Faces of ACC: Lara Beckwith

ACCs+Access+Services+Librarian%2C+Lara+Beckwith.+

Image via Lillian Fuglei

ACC’s Access Services Librarian, Lara Beckwith.

Tucked away behind the circulation desk sits an office with a large koi fish painted on its window. The office belongs to Arapahoe Community College’s Access Services Librarian, Lara Beckwith. 

Beckwith has only been working at ACC for seven months, she previously worked at Anythink Libraries.

“It’s been awesome, it’s a very different shift going from a public librarian to an academic librarian,” Beckwith said. “It’s very strange to go from a place where the library was seen as a hangout, to a place where the library is seen as a tool.”

Although Beckwith has been working as a librarian for a while, that wasn’t always her plan. She started college early, as a sophomore in high school, accumulating a bachelor’s degree, three masters degrees, and “a bunch of certificates in random things”. 

Along the way, she studied modern European history, pastoral spiritual care, social change, classical dance, and many more subjects. While Beckwith has all the education to become a priest, her path continued to veer towards learning. 

Ultimately, Beckwith became a librarian because she has “an insatiable hunger for knowledge. Instead of deciding to collect all of the degrees, I decided it might be more advantageous to get a degree in how to learn, and how to find information. It’s cheaper too!” 

While she may be a newer librarian at ACC, Beckwith is not new to the ACC community. Her mother, JaNelle Erickson, was an English teacher at ACC in the late 90’s. Beckwith her earliest memories of ACC were sitting in the back of her mother’s classroom and watching her teach. 
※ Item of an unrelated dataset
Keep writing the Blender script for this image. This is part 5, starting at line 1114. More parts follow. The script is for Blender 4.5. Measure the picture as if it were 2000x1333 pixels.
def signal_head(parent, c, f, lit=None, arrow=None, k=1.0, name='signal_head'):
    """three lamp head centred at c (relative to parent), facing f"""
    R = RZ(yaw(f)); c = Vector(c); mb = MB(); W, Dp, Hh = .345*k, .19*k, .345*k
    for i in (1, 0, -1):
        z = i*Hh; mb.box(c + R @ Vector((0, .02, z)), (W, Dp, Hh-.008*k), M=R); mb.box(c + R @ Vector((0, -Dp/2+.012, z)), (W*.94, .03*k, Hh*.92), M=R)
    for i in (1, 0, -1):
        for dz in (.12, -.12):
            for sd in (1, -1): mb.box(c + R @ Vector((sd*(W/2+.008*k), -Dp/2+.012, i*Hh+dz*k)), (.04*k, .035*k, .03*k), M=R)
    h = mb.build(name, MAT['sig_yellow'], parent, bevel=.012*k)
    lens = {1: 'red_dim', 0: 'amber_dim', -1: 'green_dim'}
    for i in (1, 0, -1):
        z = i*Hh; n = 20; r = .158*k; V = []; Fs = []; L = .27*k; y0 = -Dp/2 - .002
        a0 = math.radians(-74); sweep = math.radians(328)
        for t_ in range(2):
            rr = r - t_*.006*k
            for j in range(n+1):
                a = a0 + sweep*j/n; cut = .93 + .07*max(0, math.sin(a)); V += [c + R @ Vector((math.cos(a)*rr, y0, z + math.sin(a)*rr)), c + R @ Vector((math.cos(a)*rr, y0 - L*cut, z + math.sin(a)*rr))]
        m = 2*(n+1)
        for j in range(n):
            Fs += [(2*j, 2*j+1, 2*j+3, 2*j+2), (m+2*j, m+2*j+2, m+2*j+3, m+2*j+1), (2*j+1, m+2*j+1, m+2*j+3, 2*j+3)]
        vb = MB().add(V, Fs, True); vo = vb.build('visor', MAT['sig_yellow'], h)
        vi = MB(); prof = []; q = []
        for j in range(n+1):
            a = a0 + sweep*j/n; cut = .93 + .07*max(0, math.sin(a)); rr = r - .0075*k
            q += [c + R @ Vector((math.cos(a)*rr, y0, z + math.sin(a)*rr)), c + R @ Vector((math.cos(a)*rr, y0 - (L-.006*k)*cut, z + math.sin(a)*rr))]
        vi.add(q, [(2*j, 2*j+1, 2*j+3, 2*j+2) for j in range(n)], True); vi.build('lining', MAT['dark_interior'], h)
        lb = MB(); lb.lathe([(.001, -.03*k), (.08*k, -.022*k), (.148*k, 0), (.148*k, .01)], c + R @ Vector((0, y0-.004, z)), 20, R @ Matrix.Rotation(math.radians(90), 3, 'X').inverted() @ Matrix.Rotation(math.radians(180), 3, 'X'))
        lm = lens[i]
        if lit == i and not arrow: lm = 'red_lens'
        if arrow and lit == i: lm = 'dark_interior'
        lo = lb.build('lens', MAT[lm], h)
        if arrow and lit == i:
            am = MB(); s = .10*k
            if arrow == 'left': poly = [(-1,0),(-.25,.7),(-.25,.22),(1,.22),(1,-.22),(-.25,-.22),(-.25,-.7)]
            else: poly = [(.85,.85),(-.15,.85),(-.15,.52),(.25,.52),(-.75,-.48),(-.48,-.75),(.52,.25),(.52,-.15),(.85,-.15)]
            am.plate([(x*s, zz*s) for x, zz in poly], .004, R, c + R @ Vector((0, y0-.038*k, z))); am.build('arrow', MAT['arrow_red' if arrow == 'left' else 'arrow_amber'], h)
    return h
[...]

Beckwith and family headed to a Steampunk Tea Party hosted by the Denver Victorian and Steampunk Society in outfits Beckwith made. (Image via Lara Beckwith)
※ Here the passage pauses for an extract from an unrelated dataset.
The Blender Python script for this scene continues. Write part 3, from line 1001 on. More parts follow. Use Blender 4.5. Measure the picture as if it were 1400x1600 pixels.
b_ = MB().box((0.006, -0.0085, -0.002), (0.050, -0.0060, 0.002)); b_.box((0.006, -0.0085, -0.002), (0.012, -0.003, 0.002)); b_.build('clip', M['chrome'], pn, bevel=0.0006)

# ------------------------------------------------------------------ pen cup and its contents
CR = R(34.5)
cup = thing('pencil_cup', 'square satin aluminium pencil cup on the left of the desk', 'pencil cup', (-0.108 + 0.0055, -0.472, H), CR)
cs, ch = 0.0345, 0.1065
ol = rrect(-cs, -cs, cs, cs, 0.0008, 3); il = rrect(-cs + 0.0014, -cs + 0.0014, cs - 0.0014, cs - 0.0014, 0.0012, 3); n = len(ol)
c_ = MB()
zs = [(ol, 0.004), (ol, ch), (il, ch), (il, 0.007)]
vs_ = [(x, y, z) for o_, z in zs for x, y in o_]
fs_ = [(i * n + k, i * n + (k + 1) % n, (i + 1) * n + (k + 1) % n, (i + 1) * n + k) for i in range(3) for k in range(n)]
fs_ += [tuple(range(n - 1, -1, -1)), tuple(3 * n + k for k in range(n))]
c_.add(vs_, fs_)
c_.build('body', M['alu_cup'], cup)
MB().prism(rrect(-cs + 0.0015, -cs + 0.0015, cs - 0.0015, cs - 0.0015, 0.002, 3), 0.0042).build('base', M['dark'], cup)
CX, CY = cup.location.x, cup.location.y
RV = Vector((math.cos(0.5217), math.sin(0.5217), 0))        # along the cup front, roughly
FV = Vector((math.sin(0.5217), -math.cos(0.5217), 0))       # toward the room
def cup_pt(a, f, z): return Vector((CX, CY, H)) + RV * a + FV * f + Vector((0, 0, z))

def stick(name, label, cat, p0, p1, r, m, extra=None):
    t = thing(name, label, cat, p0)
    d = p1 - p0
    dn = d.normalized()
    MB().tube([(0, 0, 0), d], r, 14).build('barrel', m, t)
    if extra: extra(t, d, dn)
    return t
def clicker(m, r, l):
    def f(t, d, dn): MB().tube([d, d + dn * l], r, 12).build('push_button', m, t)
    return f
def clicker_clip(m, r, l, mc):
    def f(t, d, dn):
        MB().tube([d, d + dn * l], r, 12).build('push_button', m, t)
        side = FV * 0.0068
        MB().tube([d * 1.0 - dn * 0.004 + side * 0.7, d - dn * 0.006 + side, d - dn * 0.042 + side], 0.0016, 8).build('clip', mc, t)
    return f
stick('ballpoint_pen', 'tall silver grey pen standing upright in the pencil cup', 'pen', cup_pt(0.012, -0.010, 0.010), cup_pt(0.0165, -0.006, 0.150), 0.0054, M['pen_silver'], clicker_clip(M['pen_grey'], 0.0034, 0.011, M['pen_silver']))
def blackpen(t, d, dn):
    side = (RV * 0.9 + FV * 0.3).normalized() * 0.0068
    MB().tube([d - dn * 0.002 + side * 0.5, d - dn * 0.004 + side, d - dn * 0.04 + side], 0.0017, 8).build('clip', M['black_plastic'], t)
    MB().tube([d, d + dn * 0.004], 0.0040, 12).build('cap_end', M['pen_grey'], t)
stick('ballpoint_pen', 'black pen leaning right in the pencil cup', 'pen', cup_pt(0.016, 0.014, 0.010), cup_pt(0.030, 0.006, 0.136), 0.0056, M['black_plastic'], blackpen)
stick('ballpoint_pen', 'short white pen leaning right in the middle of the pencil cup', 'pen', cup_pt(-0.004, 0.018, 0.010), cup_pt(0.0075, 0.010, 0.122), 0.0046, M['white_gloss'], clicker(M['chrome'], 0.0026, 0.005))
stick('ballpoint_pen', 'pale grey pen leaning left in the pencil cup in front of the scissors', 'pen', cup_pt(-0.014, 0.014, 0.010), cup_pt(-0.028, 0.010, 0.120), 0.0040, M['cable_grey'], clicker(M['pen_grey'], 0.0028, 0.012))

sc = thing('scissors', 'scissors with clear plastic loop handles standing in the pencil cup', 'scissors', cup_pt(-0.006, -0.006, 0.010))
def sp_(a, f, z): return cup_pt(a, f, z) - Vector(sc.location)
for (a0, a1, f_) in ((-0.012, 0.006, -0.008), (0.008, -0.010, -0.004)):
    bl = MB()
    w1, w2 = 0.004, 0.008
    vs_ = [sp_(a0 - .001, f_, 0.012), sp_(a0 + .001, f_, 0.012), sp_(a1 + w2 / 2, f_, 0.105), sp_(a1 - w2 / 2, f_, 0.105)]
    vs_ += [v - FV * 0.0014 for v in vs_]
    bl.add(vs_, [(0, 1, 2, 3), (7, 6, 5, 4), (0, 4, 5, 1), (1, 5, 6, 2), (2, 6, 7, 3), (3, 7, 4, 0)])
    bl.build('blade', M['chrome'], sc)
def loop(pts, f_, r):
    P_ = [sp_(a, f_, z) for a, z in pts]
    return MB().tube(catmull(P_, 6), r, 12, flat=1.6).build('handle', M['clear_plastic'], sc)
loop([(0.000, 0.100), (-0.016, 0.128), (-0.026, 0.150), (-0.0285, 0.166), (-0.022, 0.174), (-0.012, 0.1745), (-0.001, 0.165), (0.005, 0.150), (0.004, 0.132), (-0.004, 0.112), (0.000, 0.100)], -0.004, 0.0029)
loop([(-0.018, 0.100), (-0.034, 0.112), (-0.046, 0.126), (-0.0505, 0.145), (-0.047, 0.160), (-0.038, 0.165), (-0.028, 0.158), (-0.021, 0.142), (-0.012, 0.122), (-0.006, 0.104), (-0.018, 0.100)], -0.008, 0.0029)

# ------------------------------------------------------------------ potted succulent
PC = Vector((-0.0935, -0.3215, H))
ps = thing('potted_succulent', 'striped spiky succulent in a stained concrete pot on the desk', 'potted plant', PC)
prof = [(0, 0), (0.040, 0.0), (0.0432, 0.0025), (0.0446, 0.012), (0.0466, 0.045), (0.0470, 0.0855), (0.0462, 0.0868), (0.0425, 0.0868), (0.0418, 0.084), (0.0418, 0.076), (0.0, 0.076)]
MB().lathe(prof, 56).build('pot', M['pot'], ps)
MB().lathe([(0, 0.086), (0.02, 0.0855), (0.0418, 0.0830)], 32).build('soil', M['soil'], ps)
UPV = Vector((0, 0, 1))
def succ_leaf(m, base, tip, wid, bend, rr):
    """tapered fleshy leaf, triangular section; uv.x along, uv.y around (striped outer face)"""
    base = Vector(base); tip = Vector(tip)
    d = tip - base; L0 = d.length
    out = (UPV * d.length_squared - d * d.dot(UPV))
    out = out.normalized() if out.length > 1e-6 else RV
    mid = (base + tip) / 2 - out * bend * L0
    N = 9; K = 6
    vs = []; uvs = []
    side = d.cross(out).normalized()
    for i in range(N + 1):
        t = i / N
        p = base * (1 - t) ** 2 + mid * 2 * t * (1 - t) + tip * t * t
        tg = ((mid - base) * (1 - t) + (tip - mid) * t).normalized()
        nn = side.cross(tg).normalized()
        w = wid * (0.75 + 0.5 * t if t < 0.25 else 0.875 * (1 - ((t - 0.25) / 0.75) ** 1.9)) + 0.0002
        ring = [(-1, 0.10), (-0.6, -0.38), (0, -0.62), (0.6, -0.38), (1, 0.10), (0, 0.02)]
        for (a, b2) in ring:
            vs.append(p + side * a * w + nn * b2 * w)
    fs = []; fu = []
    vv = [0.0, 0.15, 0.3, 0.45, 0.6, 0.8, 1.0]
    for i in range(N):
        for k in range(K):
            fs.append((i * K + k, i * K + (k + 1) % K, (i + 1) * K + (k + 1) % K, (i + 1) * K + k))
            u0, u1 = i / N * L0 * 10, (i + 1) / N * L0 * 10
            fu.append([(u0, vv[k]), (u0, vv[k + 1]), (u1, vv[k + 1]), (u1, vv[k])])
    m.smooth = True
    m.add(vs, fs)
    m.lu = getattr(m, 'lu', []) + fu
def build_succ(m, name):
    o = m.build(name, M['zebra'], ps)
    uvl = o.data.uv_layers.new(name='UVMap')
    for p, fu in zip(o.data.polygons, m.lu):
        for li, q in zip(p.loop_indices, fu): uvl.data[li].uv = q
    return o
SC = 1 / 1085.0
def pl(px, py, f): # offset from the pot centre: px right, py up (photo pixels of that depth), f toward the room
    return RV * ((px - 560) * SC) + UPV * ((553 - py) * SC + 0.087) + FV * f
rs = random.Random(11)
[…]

Outside the library, Beckwith has another passion: sewing. She’s a professional seamstress and tailor, making mostly Victorian gowns and doing “a lot of steampunk activities. And then we also do a lot of balls and Victorian activities.”

“I grew up doing historical reenacting with my father. We didn’t do any civil war stuff, because that’s too mainstream, so we did 1840’s,” Beckwith said. “ Because I’m a rebel, I had to pick a different period of time. So I do the 1870’s, because fashion was the most flattering on me at that time.”

With such a wide variety of interests, Beckwith believes that being a librarian is the perfect fit for her because she can always keep learning, while helping others learn.

“Librarian stuff is very fun. I highly encourage it,” she said. “It is the most punk rock way of being supported to be subversive in the government. If you can get yourself a job at the library of congress, that is the most punk rock subversive way to be in the system, while also dismantling the system, through access to information.”